Sport : les filles sont-elles hors-jeu ?

Publié par Hélène Biton, le 9 octobre 2023   1.1k

Quel que soit l’âge, les femmes déclarent moins souvent une pratique intensive, et le décrochage est particulièrement marqué à l’adolescence. Coupe de l'X 2021 sur le campus de L'Ecole polytechnique, 2021.École polytechnique - J.Barande, CC BY-NC-ND

Frédérique Letourneux, Université de Nantes et Elvire Bornand, Université de Nantes


La gazette de l’été a été marquée par des exploits sportifs féminins. Après des années d’arrêt, le Tour de France Femmes s’est ainsi élancé pour la deuxième édition dans la foulée de la course masculine, puis les Bleues ont fait parler d’elles dans une Coupe du monde dont elles ont été éliminées par les Australiennes à l’issue d’« une séance de tirs au but irrespirable ».

Si l’écho médiatique de telles manifestations reste toujours plus confidentiel que lorsqu’elles se déclinent au masculin, il n’empêche que la diffusion de ces images contribue à lutter contre certains stéréotypes de genre qui cantonnent le foot ou le cyclisme à des « sports de garçon ». Même si les clichés ont la vie dure : les sportives de haut niveau évoluant dans ce type de sport restent souvent confrontées à un « procès de virilisation », comme le qualifie la sociologue Catherine Louveau, c’est-à-dire qu’on a tendance à leur reprocher de déroger à la norme du féminin et donc à venir « troubler l’ordre du genre ». Cette expression forgée par la philosophe Judith Buttler, est très bien illustrée dans dans le documentaire En terrain libre (Marie Famulicki, Delphine Moreau, Corinne Sullivan, 2021).

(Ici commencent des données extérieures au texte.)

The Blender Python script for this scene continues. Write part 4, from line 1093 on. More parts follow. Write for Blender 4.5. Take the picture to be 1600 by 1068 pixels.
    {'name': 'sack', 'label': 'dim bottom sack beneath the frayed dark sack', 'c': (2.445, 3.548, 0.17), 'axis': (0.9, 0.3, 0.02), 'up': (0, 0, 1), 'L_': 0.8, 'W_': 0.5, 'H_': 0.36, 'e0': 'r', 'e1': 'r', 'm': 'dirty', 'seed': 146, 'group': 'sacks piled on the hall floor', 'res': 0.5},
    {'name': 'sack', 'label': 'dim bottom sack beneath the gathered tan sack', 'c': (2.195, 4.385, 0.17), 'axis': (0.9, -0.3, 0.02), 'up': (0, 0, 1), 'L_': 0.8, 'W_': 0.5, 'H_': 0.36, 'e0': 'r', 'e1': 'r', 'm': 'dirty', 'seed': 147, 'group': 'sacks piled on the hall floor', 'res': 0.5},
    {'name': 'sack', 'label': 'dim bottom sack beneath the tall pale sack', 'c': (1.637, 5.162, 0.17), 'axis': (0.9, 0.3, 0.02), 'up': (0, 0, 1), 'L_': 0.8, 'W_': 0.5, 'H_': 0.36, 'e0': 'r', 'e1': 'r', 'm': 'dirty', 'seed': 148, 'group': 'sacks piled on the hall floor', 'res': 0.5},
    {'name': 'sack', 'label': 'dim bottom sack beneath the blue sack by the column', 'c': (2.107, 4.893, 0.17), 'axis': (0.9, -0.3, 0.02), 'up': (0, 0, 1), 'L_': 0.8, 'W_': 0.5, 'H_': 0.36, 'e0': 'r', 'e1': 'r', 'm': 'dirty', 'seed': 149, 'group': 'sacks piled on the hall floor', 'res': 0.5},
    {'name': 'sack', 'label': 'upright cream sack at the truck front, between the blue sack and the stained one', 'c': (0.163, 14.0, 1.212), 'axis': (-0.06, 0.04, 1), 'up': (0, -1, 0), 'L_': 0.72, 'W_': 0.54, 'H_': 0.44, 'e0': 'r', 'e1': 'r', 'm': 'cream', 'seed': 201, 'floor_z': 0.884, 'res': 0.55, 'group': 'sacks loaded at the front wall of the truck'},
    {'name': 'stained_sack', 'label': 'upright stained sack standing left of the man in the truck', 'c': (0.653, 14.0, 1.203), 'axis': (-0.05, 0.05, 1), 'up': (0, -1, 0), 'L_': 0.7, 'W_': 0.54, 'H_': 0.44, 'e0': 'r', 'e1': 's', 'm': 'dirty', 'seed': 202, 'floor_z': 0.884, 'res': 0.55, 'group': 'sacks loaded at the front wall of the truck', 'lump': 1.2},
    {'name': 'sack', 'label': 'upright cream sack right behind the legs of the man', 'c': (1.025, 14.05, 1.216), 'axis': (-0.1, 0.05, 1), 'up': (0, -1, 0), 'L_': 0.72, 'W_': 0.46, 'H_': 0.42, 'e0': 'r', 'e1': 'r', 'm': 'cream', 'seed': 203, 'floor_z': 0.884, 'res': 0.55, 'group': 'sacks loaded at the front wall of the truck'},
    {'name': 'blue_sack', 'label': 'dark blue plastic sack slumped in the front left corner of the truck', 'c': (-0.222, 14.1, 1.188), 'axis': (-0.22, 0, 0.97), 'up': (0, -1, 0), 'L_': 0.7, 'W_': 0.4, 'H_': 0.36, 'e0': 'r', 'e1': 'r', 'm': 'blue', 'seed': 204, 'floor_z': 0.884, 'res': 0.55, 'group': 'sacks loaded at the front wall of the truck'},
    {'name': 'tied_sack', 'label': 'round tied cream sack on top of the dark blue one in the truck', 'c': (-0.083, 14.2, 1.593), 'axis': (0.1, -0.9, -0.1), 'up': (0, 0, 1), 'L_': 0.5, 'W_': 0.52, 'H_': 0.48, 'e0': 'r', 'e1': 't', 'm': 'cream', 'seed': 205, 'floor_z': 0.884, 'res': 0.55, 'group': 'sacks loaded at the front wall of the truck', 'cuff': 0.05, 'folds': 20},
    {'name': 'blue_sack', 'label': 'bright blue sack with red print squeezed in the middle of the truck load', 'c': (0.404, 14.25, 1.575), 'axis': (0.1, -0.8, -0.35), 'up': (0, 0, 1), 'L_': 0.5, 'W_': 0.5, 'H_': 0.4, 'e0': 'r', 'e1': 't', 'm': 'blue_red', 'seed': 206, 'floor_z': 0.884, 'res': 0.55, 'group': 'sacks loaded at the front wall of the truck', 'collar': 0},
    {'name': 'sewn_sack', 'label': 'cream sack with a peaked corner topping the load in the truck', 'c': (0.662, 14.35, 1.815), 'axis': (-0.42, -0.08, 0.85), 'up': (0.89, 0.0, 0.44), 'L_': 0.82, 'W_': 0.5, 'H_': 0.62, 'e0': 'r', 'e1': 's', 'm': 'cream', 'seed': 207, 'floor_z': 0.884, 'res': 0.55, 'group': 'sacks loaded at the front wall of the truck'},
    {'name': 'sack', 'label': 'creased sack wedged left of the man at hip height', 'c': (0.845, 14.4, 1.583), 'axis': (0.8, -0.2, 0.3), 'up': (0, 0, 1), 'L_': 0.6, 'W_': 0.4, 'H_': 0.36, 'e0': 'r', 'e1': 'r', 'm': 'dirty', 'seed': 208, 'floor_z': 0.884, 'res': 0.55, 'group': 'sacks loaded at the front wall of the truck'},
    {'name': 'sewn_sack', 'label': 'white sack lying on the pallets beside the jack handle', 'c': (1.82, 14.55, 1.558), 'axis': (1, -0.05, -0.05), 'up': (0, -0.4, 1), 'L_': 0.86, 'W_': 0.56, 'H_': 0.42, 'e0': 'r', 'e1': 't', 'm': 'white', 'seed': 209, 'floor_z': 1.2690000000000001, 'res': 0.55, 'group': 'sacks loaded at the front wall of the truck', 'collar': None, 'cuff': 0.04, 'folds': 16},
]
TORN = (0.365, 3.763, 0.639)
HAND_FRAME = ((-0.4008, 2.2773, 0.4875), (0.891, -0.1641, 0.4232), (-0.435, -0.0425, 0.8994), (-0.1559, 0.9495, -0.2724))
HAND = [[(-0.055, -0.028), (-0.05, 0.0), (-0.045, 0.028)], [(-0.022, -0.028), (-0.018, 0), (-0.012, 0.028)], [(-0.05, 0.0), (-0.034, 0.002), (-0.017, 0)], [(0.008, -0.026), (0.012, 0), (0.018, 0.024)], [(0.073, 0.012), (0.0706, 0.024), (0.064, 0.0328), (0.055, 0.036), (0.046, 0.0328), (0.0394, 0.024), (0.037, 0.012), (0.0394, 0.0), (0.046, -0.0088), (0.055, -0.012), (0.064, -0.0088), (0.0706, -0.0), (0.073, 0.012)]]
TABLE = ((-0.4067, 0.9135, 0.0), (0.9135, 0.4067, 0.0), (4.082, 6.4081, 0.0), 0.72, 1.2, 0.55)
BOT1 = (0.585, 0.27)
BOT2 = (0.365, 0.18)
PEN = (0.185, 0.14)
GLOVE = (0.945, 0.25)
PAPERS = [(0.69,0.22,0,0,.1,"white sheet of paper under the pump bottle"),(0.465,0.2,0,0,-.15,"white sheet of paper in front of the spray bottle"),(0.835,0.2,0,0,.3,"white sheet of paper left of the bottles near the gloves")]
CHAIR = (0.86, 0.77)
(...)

Un film de Marie Famulicki - Delphine Moreau - Corinne Sullivan (2021)

Des pratiques sportives qui ne sont pas neutres

En effet, c’est bien l’un des apports des enquêtes en sociologie du sport que de montrer que les pratiques sportives ne sont pas neutres : elles s’inscrivent dans des rapports sociaux de classe, de genre, d’âge et de sexualité. Première constatation, donc, les hommes et les femmes ne font ni les mêmes sports, ni à la même fréquence. D’après l’Insee, en 2020, 87 % des 16 ans ou plus déclarent avoir pratiqué une activité physique ou sportive au moins une fois au cours des douze derniers mois.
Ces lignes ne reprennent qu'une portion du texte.